Personal Data at Risk after Utah Workers’ Comp Fund Laptop Stolen
Worker’s Compensation Fund, one of Utah’s largest insurance companies, is working to recover a laptop stolen from an auditor’s car that held personal data records for some 2,800 people.
The laptop was taken Dec. 9 while the car was parked in the garage of the auditor’s home. It contained Social Security numbers and other personal information from individuals and about 1,400 companies.
Companies and individuals have been notified of the theft, WCF spokeswoman Peggy Larsen said.

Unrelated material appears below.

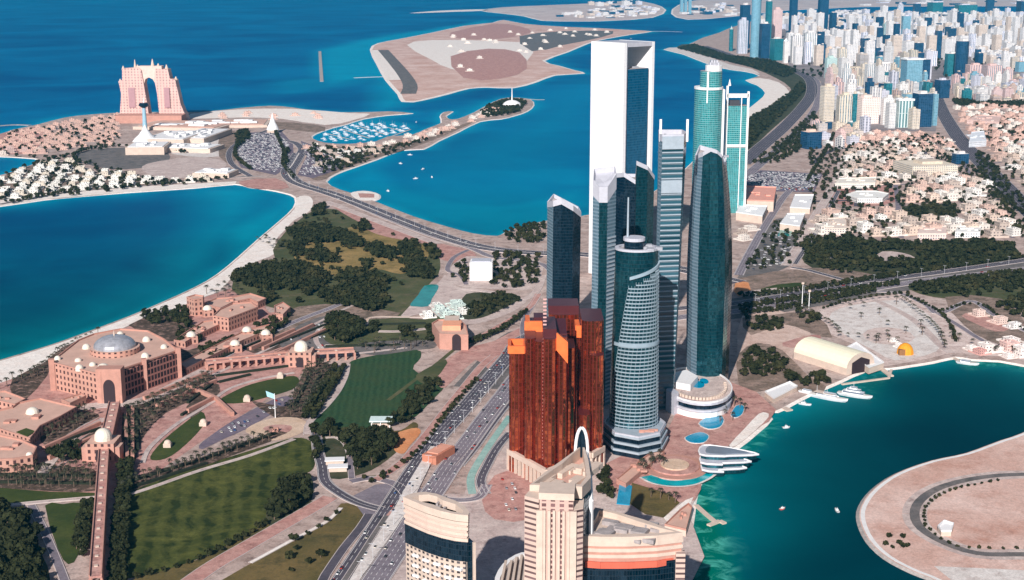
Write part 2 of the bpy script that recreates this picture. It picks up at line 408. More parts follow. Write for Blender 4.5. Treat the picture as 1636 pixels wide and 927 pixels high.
t.l(t.noise(.12, 4, .7), bp.inputs['Height']); t.l(bp.outputs[0], t.b.inputs['Normal'])
WATER = t.set(c, .45, .02); t.b.inputs['IOR'].default_value = 1.2
me = npmesh('sea', Vs, Fq, WATER)
ca = me.color_attributes.new('depth_haze_tint', 'FLOAT_COLOR', 'POINT')
ca.data.foreach_set('color', np.stack([shal, emer, near, right], 1).astype(np.float32).ravel())
so_ = bpy.data.objects.new('sea', me); COL.objects.link(so_); struct(so_)
# ================================================================== surfaces laid on the ground
LAWN = ground('mown_lawn', (.035, .055, .014), (.06, .078, .018), .03, (.12, .12, .035), .02, amt=.5)
def striped_lawn(name, ang, per, c1, c2, c3):
    t = NT(name); mp = t.n('Mapping'); t.l(t.obj(), mp.inputs[0]); mp.inputs['Rotation'].default_value = (0, 0, ang)
    wv = t.n('TexWave'); t.l(mp.outputs[0], wv.inputs[0]); wv.inputs['Scale'].default_value = 1/per*.314; wv.inputs['Distortion'].default_value = 3.5; wv.inputs['Detail'].default_value = 3; wv.inputs['Detail Scale'].default_value = 2.5
    c = t.mix(t.ramp(wv.outputs['Fac'], .25, .75), c1, c2); c = t.mix(t.math('MULTIPLY', t.ramp(t.noise(.03, 5, .75, dist=.5), .42, .68), .75), c, c3)
    f = t.ramp(t.noise(.4, 3, .7), .3, .7); k = t.math('ADD', t.math('MULTIPLY', f, .3), .85); cb = t.n('CombineColor'); [t.l(k, cb.inputs[i]) for i in range(3)]
    return t.set(t.mix(1.0, c, cb.outputs[0], 'MULTIPLY'), .95, .1)
LAWN1 = striped_lawn('striped_lawn', R(-9), 15, (.024, .036, .009), (.055, .066, .016), (.14, .14, .035))
LAWN2 = striped_lawn('fine_lawn', R(-3), 7, (.025, .060, .026), (.036, .078, .034), (.05, .075, .03))
OLIVE = ground('dry_olive_grass', (.10, .085, .03), (.19, .13, .05), .02, (.04, .045, .02), .04, amt=.9)
GOLF = ground('golf_grass', (.20, .15, .05), (.38, .25, .10), .014, (.05, .06, .025), .03, amt=.8)
PARKG = ground('park_grass', (.06, .075, .03), (.11, .11, .05), .02, (.25, .17, .12), .03, amt=.4)
WOODG = ground('woodland_floor', (.04, .05, .025), (.08, .08, .04), .03, (.2, .14, .1), .04, amt=.4)
ASPH = ground('asphalt', (.085, .075, .095), (.125, .11, .135), .05, (.05, .045, .05), .03, amt=.5, rough=.85)
ASPHL = ground('light_asphalt', (.20, .17, .20), (.27, .23, .26), .04, (.13, .11, .13), .03, amt=.6, rough=.85)
PINK = ground('pink_paving', (.46, .23, .20), (.60, .35, .30), .05, (.20, .09, .08), .09, amt=.8)
PALEP = ground('pale_paving', (.52, .40, .37), (.68, .56, .51), .04, (.26, .17, .16), .08, amt=.75)
WHITEP = ground('white_concrete', (.66, .58, .54), (.80, .74, .70), .05, (.38, .28, .25), .08, amt=.7)
TANP = ground('tan_paving', (.60, .42, .30), (.70, .52, .40), .05)
ORANGE = ground('orange_earth', (.62, .24, .10), (.72, .32, .15), .05)
PURPLE = ground('grey_parking', (.15, .12, .16), (.21, .17, .21), .04, (.30, .22, .24), .07, amt=.5)
GRAVEL = ground('grey_gravel', (.13, .12, .12), (.22, .19, .18), .05, (.07, .07, .06), .06, amt=.8)
CYANV = ground('pale_teal_track', (.25, .42, .38), (.36, .52, .47), .05)
POOL = flat('pool_water', (.0, .30, .50), .15, .5, var=.25, vs_=.08)
POOLG = flat('green_pool_water', (.02, .27, .24), .15, .5, var=.3, vs_=.05)
WHITEL = flat('road_paint', (.80, .77, .75), .7, var=.1)
KERB = flat('kerb_stone', (.55, .47, .45), .8, var=.12)
# --- west: palace beach and grounds
patch('beach', [(0,577),(78,554),(129,536),(207,507),(259,485),(316,459),(350,439),(384,411),(415,383),(448,355),(471,333),(474,316),(492,313),(500,322),(494,338),(470,352),(455,368),(440,385),(440,405),(405,420),(375,440),(350,465),(318,478),(290,500),(240,508),(170,535),(90,568),(60,590),(20,610),(0,612),(-80,640),(-90,600)], SAND, 1)
patch('palace_paving', [(0,612),(60,592),(110,560),(250,505),(320,478),(400,455),(430,500),(520,485),(560,510),(500,560),(480,600),(330,700),(190,790),(100,790),(0,790),(-100,790),(-100,660)], PINK, 1, 2)
patch('park', [(440,430),(436,400),(455,372),(480,350),(505,335),(540,335),(575,348),(610,365),(645,380),(690,395),(703,415),(700,440),(680,460),(690,480),(640,520),(700,505),(700,520),(560,545),(520,550),(505,530),(540,500),(470,500),(400,480),(370,462),(385,440)], PARKG, 2, 2)
patch('golf_course', [(478,395),(500,378),(540,368),(590,360),(640,378),(685,398),(672,425),(640,438),(600,430),(545,442),(500,430),(470,412)], GOLF, 3)
patch('sand_ridge', [(525,325),(560,337),(600,352),(650,370),(700,388),(750,400),(760,412),(730,420),(700,412),(690,395),(640,380),(600,366),(560,348)], PINK, 3)
patch('pink_yard', [(590,360),(620,362),(655,378),(650,384),(615,378),(588,368)], PINK, 4)
patch('palace_lawn', [(188,790),(240,768),(330,742),(420,714),(470,700),(497,706),(504,728),(500,750),(482,760),(460,778),(440,800),(428,832),(385,860),(320,892),(250,915),(190,928),(186,935),(186,860)], LAWN1, 3)
patch('parade_lawn', [(556,590),(562,577),(600,568),(665,559),(672,572),(660,590),(695,610),(710,618),(690,640),(664,666),(640,672),(600,688),(560,690),(520,684),(500,676),(514,654),(537,620)], LAWN2, 3)
patch('oval_lawn', [(350,640),(375,625),(402,614),(440,605),(470,601),(478,610),(466,623),(430,634),(395,643),(365,645)], LAWN, 3)
patch('leaf_lawn', [(240,730),(262,703),(300,672),(322,658),(328,674),(308,700),(275,728),(250,736)], LAWN, 3)
patch('triangle_lawn', [(72,808),(100,806),(131,804),(133,830),(126,885),(109,902),(92,876)], LAWN, 3, 2)
patch('green_strip', [(-40,784),(0,780),(80,786),(155,788),(155,797),(70,803),(-40,812)], LAWN, 3, 2)
patch('dark_garden', [(-60,818),(0,815),(38,819),(66,885),(80,925),(60,1000),(-120,1000)], WOODG, 3, 2)
patch('dark_glade', [(425,832),(430,805),(450,785),(470,768),(497,765),(500,785),(495,805),(470,830),(440,842)], WOODG, 4)
patch('olive_field', [(330,945),(420,890),(520,835),(545,805),(575,812),(580,832),(555,870),(535,900),(520,940),(500,1000),(300,1000)], OLIVE, 3)
patch('olive_verge', [(190,935),(320,893),(430,835),(500,800),(440,850),(360,895),(290,935),(260,960)], OLIVE, 2)
patch('plaza', [(336,697),(371,673),(433,640),(461,633),(470,640),(450,652),(395,685),(359,701),(324,718),(318,712)], PURPLE, 3, 2)
patch('round_plaza', [(392,690),(410,676),(440,668),(475,668),(492,678),(485,690),(455,702),(425,703)], TANP, 3)
patch('ring_paving', [(420,685),(440,679),(465,681),(462,690),(440,694)], PINK, 4)
patch('woodland', [(495,690),(520,684),(560,692),(600,690),(640,692),(640,715),(605,745),(570,760),(530,765),(505,740)], WOODG, 2)
patch('brown_border', [(600,690),(640,688),(660,675),(668,682),(650,700),(610,700)], OLIVE, 4)
patch('orange_earth', [(628,712),(625,698),(640,690),(665,684),(672,692),(655,712),(645,725),(632,722)], ORANGE, 4)
patch('gravel_yard', [(505,535),(520,520),(560,515),(600,510),(700,512),(690,540),(640,555),(560,568),(510,555)], PARKG, 3, 2)
patch('dark_parking', [(478,520),(520,505),(512,525),(520,545),(545,560),(500,566),(450,555),(455,540)], GRAVEL, 4)
patch('palm_border', [(565,560),(575,550),(620,545),(690,545),(694,556),(660,560),(600,568)], GRAVEL, 4)
patch('dusty_yard', [(690,500),(640,505),(700,452),(712,440),(730,458),(780,470),(830,478),(850,470),(830,492),(790,510),(745,518)], PALEP, 3)
patch('green_pool', [(655,487),(668,472),(678,457),(698,455),(700,462),(690,478),(684,490),(662,490)], POOLG, 5, 2)
patch('garden_island', [(745,470),(790,468),(822,470),(828,480),(800,495),(770,508),(740,510),(735,495)], WOODG, 4)
patch('traffic_island', [(715,440),(722,425),(745,410),(780,412),(860,415),(865,440),(850,462),(800,462),(745,460),(722,452)], PALEP, 3)
patch('arch_forecourt', [(690,600),(720,570),(750,555),(790,545),(840,520),(835,545),(800,575),(780,590),(760,575),(720,612),(705,620)], PINK, 3, 2)
patch('arch_gardens', [(665,600),(690,585),(705,575),(715,580),(690,612),(672,612)], PARKG, 5, 2)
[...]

The company chose not to issue a statement about the theft last month because it feared that would draw attention to data that could be used for identity theft.
WCF is now paying for professional security watch for the affected workers, Larsen said.
The company is also changing internal policies that allowed for sensitive information to be stored on laptops.
“As soon as this was discovered, every auditor brought in their laptops so that all information was removed,” she said. “And, we’ve added additional levels of password protection.”
The stolen laptop was password protected but, in the future, information will be better encrypted for additional protection, Larsen said.
“This is the first time anything like this has happened,” the agency’s CEO Lane Summerhays said in a statement. “We are taking steps so it can be the last.”
Based in Salt Lake City, WCF provides worker compensation insurance company to more than 30,000 companies.
So far there’s no indication the stolen information has been used.
Client James W. Bunger, who runs a West Valley City energy development company, has little confidence in WCF, however. Bunger said he’s now paying to have his employees’ credit monitored.
“WCF has failed to assure us that their procedures have changed to avoid such breaches of security in the future”‘ said Bunger, who is president of James W. Bunger & Associates.